## Your objective
What is needed is an exact copy of the lines from the line containing "Write part 3" to the line containing "be.build('branch_elbow', 'bronze', cold)", both lines included, and nothing else.

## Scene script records
● ● ● ● ● ● ●
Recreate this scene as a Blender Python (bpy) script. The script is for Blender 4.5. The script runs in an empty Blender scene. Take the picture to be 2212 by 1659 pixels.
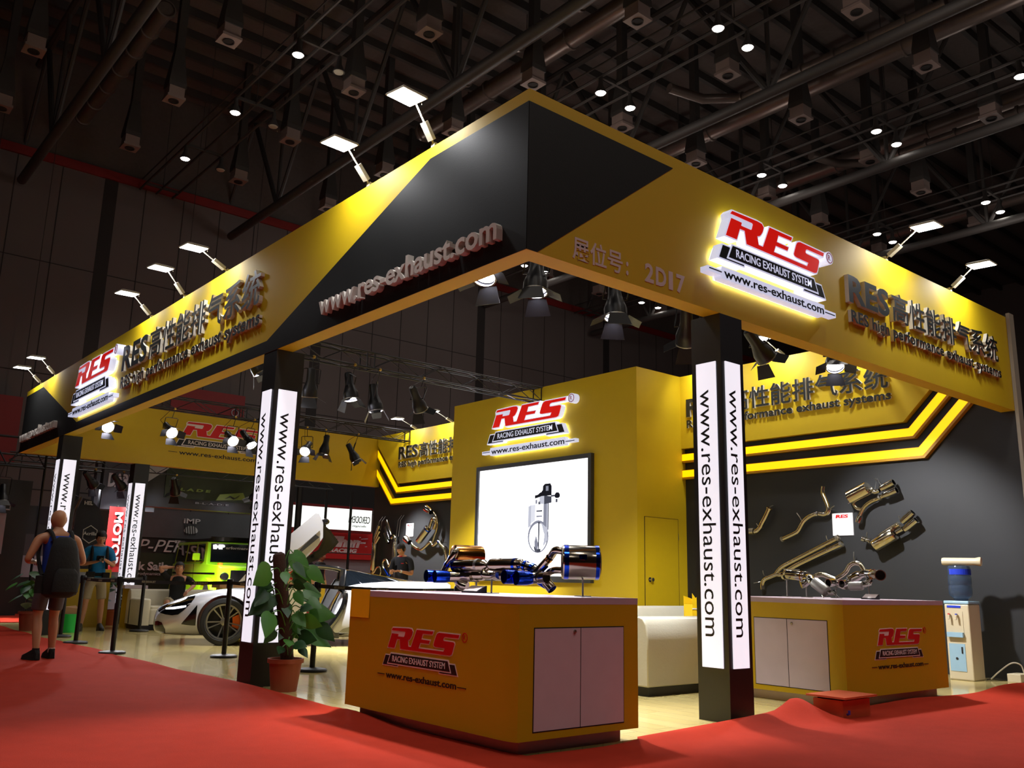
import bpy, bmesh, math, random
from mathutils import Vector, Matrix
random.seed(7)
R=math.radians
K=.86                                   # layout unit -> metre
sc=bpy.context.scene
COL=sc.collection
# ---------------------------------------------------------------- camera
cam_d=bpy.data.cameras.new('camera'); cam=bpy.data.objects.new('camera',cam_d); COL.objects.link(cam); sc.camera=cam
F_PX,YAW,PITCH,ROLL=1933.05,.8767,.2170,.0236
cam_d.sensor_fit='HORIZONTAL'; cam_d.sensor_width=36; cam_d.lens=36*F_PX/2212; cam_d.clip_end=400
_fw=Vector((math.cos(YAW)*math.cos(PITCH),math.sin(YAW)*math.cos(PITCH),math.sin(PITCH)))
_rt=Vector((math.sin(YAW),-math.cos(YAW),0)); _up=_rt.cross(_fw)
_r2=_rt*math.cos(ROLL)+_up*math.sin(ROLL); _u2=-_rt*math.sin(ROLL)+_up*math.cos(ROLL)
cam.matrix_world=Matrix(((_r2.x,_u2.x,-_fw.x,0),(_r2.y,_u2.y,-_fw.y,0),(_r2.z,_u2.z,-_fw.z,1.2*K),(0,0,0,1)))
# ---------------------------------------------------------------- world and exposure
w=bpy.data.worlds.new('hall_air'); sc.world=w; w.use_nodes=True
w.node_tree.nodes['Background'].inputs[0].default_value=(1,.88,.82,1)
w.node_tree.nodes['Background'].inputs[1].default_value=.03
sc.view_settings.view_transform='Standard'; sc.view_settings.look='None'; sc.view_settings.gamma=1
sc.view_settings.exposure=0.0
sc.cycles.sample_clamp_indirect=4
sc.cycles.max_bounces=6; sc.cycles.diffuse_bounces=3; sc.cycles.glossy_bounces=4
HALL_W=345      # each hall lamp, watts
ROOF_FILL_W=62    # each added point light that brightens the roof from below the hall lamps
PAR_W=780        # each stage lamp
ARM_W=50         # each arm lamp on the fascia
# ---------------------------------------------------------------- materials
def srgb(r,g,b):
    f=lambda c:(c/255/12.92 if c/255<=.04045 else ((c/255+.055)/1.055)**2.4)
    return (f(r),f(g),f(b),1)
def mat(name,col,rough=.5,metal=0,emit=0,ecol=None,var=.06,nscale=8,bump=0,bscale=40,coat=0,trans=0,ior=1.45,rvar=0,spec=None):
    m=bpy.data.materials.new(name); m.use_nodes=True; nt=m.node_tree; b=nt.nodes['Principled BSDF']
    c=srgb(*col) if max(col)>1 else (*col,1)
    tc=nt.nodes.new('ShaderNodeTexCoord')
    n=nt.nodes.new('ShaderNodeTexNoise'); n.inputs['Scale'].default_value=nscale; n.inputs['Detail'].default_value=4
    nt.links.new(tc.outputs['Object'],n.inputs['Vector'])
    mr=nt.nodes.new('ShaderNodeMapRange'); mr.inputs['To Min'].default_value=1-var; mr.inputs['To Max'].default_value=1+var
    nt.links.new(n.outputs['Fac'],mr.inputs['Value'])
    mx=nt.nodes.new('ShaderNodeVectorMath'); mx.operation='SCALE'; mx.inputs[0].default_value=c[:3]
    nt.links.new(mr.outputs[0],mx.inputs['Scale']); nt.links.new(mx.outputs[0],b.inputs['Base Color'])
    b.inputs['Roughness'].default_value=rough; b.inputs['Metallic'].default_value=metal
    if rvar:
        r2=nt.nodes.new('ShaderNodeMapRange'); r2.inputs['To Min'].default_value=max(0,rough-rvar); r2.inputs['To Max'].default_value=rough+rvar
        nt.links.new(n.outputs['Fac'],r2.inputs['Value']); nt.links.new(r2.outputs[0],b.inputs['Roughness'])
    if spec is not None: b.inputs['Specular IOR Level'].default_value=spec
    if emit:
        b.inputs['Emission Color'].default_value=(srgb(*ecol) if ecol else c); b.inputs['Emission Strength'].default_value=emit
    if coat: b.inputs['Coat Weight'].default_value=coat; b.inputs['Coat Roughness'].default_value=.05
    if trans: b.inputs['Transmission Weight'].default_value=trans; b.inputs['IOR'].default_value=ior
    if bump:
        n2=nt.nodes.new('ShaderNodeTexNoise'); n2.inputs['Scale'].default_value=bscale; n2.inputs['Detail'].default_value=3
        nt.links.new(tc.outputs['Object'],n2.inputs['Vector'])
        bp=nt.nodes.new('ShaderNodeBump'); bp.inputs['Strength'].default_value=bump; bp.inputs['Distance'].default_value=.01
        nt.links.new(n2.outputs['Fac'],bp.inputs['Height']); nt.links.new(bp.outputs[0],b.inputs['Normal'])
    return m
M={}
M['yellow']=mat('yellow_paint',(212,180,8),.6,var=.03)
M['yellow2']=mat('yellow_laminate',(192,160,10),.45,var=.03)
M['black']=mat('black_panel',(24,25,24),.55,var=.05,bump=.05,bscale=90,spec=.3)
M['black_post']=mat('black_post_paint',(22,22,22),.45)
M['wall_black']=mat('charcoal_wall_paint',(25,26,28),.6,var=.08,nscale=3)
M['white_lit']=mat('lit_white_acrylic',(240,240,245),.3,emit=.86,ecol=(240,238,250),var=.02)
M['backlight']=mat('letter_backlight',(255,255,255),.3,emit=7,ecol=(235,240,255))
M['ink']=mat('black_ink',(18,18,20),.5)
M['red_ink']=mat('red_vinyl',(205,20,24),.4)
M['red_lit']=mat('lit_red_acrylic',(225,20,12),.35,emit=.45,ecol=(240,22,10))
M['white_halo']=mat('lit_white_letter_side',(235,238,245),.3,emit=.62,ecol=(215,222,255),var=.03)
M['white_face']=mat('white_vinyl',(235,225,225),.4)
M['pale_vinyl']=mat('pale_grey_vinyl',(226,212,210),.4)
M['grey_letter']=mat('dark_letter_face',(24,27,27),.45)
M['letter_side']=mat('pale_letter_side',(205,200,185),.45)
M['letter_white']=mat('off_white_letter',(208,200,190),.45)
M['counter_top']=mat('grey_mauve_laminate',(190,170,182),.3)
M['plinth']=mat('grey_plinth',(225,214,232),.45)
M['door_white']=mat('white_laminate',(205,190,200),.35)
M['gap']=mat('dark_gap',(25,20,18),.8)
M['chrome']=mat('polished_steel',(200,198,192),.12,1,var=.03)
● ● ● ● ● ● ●
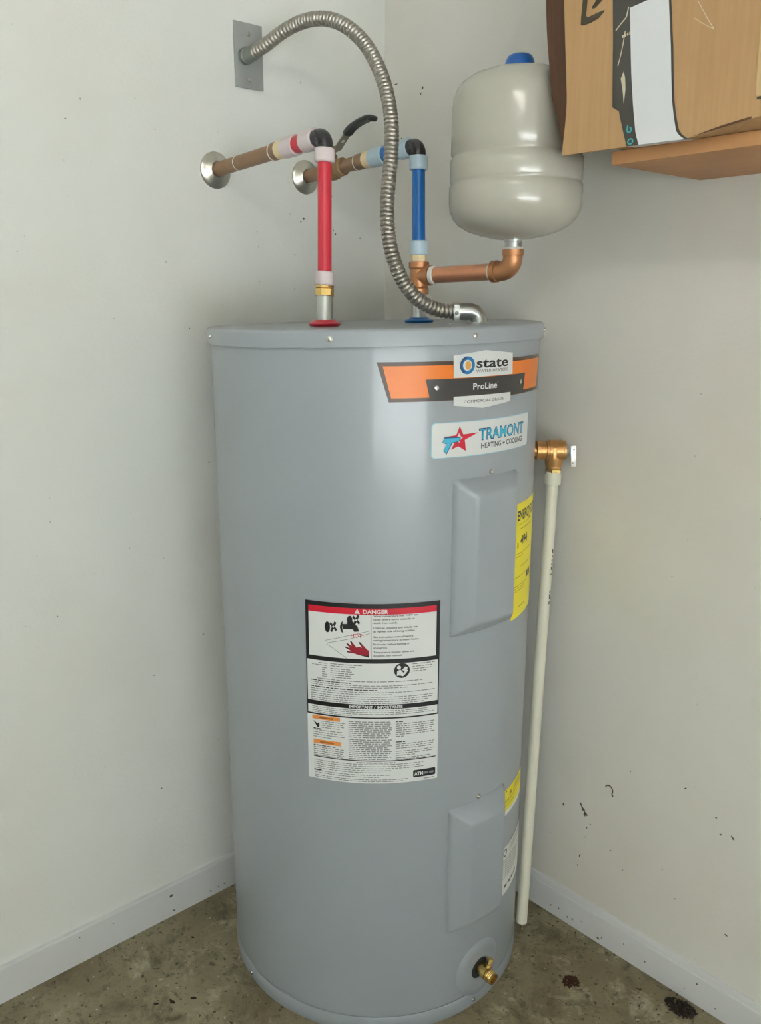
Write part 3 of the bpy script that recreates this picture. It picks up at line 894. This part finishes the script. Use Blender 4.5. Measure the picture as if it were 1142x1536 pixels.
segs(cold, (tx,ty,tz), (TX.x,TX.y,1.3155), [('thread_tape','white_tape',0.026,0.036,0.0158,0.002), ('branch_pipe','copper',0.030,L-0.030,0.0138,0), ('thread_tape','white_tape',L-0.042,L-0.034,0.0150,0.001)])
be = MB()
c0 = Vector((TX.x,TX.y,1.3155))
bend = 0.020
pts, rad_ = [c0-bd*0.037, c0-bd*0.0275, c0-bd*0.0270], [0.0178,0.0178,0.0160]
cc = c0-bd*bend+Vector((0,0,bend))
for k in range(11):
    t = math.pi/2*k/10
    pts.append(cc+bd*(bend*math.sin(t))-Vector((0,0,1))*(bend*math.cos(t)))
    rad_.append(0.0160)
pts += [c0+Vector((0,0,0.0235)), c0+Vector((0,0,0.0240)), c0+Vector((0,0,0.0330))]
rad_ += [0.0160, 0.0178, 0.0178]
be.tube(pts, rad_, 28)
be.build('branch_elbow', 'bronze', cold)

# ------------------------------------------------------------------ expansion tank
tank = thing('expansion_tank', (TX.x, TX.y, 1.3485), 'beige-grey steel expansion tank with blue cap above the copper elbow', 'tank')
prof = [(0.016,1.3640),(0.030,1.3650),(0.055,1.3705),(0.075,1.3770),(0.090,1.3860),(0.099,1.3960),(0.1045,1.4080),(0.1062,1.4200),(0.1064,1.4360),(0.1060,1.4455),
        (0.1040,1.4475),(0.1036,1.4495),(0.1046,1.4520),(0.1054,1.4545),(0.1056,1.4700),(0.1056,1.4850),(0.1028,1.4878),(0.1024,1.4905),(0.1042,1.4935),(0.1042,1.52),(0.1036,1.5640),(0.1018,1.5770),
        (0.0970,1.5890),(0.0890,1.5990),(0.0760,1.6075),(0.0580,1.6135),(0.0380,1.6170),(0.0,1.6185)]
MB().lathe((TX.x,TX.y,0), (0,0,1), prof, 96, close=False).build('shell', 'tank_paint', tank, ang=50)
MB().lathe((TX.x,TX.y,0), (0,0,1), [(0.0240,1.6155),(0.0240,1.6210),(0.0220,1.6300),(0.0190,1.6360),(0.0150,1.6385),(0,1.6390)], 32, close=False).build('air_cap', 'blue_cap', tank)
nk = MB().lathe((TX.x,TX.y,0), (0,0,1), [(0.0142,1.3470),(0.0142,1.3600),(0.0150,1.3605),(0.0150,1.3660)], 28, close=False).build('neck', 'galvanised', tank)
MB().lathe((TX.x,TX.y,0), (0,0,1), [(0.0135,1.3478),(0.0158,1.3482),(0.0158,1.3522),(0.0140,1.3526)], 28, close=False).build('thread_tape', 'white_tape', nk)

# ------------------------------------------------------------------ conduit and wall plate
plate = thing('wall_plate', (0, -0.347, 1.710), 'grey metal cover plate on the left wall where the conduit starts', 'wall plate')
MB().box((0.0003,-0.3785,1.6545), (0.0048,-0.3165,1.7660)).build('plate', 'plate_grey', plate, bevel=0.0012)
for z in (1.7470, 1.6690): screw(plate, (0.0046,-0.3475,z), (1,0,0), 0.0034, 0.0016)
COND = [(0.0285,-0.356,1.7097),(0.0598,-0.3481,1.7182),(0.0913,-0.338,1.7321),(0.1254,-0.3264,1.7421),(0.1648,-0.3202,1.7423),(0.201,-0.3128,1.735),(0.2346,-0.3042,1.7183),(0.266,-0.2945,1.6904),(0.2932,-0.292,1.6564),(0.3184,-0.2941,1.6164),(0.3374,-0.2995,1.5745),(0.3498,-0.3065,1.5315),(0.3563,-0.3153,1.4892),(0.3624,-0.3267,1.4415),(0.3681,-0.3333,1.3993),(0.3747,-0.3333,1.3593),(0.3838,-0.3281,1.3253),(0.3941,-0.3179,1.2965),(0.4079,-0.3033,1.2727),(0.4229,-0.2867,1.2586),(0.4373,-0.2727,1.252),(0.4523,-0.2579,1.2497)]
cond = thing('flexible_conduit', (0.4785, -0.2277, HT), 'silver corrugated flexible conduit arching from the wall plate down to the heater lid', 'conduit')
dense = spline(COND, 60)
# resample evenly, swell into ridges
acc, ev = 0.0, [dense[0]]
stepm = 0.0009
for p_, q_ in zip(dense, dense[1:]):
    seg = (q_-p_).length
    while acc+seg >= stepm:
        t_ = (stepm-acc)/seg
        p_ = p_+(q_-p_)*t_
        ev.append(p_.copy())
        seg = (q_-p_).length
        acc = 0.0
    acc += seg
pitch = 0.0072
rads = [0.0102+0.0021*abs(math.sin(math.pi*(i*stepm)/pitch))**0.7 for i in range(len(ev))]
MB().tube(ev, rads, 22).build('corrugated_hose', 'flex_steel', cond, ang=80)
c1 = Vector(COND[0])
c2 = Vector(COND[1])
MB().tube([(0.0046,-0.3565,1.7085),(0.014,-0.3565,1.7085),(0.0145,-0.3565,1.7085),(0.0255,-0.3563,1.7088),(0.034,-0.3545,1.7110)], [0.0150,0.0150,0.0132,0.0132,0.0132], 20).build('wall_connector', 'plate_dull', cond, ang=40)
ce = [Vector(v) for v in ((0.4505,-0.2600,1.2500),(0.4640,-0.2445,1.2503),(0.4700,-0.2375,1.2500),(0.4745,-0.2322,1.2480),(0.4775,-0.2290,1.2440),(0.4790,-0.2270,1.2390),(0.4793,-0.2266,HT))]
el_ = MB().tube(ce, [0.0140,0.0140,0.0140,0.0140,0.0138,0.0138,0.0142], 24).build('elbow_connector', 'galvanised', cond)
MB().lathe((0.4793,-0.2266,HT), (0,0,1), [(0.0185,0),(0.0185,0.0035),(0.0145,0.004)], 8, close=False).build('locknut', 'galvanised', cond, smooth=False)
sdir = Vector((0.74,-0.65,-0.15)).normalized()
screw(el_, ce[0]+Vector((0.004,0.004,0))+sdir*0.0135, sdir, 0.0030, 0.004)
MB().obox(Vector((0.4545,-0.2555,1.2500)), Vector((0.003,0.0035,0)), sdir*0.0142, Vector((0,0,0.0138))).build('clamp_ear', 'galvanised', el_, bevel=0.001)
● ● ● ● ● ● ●
## Result
Write part 3 of the bpy script that recreates this picture. It picks up at line 894. This part finishes the script. Use Blender 4.5. Measure the picture as if it were 1142x1536 pixels.
segs(cold, (tx,ty,tz), (TX.x,TX.y,1.3155), [('thread_tape','white_tape',0.026,0.036,0.0158,0.002), ('branch_pipe','copper',0.030,L-0.030,0.0138,0), ('thread_tape','white_tape',L-0.042,L-0.034,0.0150,0.001)])
be = MB()
c0 = Vector((TX.x,TX.y,1.3155))
bend = 0.020
pts, rad_ = [c0-bd*0.037, c0-bd*0.0275, c0-bd*0.0270], [0.0178,0.0178,0.0160]
cc = c0-bd*bend+Vector((0,0,bend))
for k in range(11):
    t = math.pi/2*k/10
    pts.append(cc+bd*(bend*math.sin(t))-Vector((0,0,1))*(bend*math.cos(t)))
    rad_.append(0.0160)
pts += [c0+Vector((0,0,0.0235)), c0+Vector((0,0,0.0240)), c0+Vector((0,0,0.0330))]
rad_ += [0.0160, 0.0178, 0.0178]
be.tube(pts, rad_, 28)
be.build('branch_elbow', 'bronze', cold)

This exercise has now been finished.